Why we Feel Insulted

Srimad Bhagavatam 11.31.41 - Why we Feel Insulted (download mp3)
by Braj Mohan Prabhu at ISKCON Chowpatty

SB 11.23.41
paribhūta imāṁ gāthām
agāyata narādhamaiḥ
pātayadbhiḥ sva dharma-stho
dhṛtim āsthāya sāttvikīm

Even while being insulted by these low-class men who were trying to effect his downfall, he remained steady in his spiritual duties. Fixing his resolution in the mode of goodness, he began to chant the following song.

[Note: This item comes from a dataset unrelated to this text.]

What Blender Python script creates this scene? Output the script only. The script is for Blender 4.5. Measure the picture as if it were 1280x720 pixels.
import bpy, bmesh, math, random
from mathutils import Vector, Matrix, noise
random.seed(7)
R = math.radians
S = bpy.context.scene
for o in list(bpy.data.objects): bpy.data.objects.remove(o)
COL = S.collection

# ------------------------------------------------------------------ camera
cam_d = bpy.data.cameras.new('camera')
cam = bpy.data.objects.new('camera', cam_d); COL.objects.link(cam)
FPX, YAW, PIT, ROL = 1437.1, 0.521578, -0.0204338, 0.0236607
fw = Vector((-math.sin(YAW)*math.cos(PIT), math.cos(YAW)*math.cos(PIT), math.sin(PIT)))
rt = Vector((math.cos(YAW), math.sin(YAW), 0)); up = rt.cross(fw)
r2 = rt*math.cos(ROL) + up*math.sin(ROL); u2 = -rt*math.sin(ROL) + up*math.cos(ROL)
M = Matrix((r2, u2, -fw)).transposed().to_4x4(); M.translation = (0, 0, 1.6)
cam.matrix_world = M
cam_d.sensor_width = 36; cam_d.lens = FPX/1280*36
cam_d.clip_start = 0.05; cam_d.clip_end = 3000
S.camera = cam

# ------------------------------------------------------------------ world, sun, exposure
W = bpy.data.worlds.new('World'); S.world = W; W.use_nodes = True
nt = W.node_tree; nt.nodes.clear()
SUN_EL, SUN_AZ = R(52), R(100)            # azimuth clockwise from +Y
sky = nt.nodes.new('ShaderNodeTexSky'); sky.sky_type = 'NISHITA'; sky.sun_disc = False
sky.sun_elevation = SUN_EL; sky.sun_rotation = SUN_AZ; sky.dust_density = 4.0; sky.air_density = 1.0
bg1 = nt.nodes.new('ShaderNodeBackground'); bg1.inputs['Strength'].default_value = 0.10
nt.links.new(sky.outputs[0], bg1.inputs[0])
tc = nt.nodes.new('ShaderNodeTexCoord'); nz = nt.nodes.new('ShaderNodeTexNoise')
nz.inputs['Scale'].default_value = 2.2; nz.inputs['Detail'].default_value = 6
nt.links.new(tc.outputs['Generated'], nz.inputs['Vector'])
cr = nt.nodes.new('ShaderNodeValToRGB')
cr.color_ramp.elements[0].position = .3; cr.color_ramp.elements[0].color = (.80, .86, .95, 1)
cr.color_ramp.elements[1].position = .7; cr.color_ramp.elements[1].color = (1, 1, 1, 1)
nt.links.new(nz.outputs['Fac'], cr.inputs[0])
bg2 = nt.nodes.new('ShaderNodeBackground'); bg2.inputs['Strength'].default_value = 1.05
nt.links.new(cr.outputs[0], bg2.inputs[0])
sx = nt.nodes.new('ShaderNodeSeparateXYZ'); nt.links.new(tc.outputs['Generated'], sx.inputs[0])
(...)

Resolution in the mode of goodness is described in Bhagavad-gītā (18.33):

dhṛtyā yayā dhārayate
dhṛtiḥ sā pārtha sāttvikī
“O son of Pṛthā, that determination which is unbreakable, which is sustained with steadfastness by yoga practice, and thus controls the mind, life and the acts of the senses, is in the mode of goodness.”

Atheists who are envious of the devotees of the Supreme Lord are called narādhamas, or the lowest of men, and undoubtedly are enroute to hell. By all means at their disposal they disturb the devotional service of the Lord, sometimes by direct attack and sometimes by mockery. The devotees, however, remain tolerant, fixing their determination in the mode of goodness. As described by Śrīla Rūpa Gosvāmī in Śrī Upadeśāmṛta (1):

vāco vegaṁ manasaḥ krodha-vegaṁ
jihvā-vegam udaropastha-vegam
etān vegān yo viṣaheta dhīraḥ
sarvām apīmāṁ pṛthivīṁ sa śiṣyāt
“A sober person who can tolerate the urge to speak, the mind’s demands, the actions of anger and the urges of the tongue, belly and genitals is qualified to make disciples all over the world.”